● **Work to be completed**
Identify the line that contains "a, b, c, d = h; y, e = YF+.34, YF+.5" in the material. Output it and every line after it, unchanged, through the end.
++++ Data block ++++
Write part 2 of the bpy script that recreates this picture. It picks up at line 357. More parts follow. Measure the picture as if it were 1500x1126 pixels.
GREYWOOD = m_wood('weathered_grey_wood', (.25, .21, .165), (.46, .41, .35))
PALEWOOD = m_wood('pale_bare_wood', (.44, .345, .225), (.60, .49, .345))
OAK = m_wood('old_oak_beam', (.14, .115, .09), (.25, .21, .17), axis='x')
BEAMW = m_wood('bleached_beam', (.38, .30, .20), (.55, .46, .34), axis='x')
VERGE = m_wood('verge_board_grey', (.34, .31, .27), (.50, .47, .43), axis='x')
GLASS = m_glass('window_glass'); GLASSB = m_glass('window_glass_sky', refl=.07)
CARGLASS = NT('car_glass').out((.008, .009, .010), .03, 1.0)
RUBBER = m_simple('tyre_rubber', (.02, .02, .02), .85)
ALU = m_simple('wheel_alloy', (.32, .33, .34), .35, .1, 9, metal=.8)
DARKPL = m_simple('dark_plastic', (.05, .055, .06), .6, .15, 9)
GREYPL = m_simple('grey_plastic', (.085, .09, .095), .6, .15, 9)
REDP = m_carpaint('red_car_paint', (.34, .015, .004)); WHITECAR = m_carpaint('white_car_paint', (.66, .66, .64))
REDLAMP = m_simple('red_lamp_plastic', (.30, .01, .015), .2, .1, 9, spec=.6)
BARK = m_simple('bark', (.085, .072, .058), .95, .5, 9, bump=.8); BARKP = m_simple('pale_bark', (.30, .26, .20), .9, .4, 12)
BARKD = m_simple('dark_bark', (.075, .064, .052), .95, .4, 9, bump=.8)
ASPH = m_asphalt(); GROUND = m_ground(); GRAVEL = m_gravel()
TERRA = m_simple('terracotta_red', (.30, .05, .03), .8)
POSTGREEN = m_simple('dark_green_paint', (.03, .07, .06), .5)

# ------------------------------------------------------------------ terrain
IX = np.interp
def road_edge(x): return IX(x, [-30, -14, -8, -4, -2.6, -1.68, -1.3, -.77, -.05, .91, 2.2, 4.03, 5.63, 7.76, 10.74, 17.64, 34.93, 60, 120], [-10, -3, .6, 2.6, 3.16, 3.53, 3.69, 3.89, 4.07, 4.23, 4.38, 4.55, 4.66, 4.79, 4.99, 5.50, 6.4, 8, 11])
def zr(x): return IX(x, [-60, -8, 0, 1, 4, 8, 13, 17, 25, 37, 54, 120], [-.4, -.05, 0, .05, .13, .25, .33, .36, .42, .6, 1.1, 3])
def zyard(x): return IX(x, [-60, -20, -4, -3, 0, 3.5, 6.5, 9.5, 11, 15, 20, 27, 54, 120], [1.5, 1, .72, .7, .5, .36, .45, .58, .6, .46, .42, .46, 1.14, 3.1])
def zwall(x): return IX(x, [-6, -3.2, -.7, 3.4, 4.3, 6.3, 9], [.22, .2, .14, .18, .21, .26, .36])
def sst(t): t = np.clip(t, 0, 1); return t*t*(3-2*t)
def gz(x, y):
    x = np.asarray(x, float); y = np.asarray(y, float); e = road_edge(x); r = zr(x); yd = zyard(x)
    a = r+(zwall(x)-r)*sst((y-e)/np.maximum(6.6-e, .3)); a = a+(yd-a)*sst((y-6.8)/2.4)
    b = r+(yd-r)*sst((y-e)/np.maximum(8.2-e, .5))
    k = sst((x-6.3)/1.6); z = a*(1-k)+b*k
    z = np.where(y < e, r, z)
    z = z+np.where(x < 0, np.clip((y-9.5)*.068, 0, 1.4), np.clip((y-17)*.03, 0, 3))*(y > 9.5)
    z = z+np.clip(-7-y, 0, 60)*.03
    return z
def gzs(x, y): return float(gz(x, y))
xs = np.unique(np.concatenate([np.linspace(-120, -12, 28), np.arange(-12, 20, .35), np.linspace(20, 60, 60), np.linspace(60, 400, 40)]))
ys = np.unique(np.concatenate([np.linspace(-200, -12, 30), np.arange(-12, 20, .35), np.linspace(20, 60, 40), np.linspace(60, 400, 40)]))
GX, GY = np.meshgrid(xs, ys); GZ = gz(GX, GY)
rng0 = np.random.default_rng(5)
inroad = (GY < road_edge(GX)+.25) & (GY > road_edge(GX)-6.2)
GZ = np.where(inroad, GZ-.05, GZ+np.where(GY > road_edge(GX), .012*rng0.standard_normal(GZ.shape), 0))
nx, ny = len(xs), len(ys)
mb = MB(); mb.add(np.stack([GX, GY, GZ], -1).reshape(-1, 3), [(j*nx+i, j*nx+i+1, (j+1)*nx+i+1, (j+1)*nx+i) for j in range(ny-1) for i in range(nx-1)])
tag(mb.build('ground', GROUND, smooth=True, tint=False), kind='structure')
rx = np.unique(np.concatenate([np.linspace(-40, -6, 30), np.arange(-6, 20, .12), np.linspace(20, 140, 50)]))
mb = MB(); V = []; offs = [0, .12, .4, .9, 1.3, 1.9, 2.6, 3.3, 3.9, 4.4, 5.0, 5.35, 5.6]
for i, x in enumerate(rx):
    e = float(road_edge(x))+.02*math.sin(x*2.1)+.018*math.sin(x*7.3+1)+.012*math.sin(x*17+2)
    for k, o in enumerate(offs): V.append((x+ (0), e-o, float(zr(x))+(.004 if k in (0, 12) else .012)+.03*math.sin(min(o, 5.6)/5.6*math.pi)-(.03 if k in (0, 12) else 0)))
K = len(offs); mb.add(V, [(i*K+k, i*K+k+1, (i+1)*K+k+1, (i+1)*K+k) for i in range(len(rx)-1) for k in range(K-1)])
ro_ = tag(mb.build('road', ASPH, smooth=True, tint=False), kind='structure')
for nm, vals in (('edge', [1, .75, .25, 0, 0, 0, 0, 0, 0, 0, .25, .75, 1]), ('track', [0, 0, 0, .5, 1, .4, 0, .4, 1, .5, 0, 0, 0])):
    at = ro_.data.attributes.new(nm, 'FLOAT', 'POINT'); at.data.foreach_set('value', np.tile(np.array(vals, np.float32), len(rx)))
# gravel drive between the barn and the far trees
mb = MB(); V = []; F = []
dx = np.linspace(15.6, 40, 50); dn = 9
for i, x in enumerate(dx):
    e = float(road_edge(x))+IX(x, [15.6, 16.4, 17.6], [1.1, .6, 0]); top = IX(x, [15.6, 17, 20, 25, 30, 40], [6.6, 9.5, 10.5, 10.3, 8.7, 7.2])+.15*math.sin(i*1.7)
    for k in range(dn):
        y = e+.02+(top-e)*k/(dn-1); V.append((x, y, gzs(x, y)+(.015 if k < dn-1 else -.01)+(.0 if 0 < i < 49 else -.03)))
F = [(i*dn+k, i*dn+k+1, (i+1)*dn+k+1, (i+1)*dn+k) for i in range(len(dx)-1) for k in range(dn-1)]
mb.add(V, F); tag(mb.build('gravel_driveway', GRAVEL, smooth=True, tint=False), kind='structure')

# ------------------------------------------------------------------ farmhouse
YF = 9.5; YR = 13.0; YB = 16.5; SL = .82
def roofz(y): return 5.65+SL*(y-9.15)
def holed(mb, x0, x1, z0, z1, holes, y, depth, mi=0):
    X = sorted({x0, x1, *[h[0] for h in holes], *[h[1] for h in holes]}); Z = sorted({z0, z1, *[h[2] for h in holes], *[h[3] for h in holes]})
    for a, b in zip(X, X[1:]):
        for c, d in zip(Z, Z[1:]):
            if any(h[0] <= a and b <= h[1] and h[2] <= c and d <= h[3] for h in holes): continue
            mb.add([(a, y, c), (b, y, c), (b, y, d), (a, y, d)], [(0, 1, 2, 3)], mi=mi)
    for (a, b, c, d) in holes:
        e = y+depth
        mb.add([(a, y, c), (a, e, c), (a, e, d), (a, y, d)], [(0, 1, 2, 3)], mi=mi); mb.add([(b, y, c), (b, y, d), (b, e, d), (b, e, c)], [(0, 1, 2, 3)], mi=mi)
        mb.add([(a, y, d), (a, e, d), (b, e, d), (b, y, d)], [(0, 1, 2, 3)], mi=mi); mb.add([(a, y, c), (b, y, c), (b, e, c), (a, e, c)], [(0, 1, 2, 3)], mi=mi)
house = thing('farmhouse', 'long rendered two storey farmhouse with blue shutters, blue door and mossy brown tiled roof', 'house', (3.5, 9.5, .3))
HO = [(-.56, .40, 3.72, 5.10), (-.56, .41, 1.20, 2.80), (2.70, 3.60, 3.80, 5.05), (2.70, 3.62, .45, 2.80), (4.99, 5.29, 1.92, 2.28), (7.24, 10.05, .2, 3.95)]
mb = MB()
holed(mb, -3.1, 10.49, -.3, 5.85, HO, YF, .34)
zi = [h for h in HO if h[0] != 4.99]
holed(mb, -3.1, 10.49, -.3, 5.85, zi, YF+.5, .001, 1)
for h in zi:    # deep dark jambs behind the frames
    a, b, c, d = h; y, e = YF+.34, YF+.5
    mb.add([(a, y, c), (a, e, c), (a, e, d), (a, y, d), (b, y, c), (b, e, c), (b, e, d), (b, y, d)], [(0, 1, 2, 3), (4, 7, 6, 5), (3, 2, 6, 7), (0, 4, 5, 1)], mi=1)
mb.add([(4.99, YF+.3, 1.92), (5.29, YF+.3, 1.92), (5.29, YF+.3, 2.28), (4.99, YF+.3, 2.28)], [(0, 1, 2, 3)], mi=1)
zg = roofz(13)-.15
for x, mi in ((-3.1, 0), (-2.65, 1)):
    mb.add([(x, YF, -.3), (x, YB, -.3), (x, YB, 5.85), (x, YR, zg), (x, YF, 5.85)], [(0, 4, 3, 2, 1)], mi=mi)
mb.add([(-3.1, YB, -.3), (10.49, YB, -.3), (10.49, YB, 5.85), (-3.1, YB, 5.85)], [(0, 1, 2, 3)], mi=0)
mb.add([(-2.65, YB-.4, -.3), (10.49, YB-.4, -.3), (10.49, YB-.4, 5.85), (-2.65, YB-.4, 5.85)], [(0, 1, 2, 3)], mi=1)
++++
● **Solution to the problem**
    a, b, c, d = h; y, e = YF+.34, YF+.5
    mb.add([(a, y, c), (a, e, c), (a, e, d), (a, y, d), (b, y, c), (b, e, c), (b, e, d), (b, y, d)], [(0, 1, 2, 3), (4, 7, 6, 5), (3, 2, 6, 7), (0, 4, 5, 1)], mi=1)
mb.add([(4.99, YF+.3, 1.92), (5.29, YF+.3, 1.92), (5.29, YF+.3, 2.28), (4.99, YF+.3, 2.28)], [(0, 1, 2, 3)], mi=1)
zg = roofz(13)-.15
for x, mi in ((-3.1, 0), (-2.65, 1)):
    mb.add([(x, YF, -.3), (x, YB, -.3), (x, YB, 5.85), (x, YR, zg), (x, YF, 5.85)], [(0, 4, 3, 2, 1)], mi=mi)
mb.add([(-3.1, YB, -.3), (10.49, YB, -.3), (10.49, YB, 5.85), (-3.1, YB, 5.85)], [(0, 1, 2, 3)], mi=0)
mb.add([(-2.65, YB-.4, -.3), (10.49, YB-.4, -.3), (10.49, YB-.4, 5.85), (-2.65, YB-.4, 5.85)], [(0, 1, 2, 3)], mi=1)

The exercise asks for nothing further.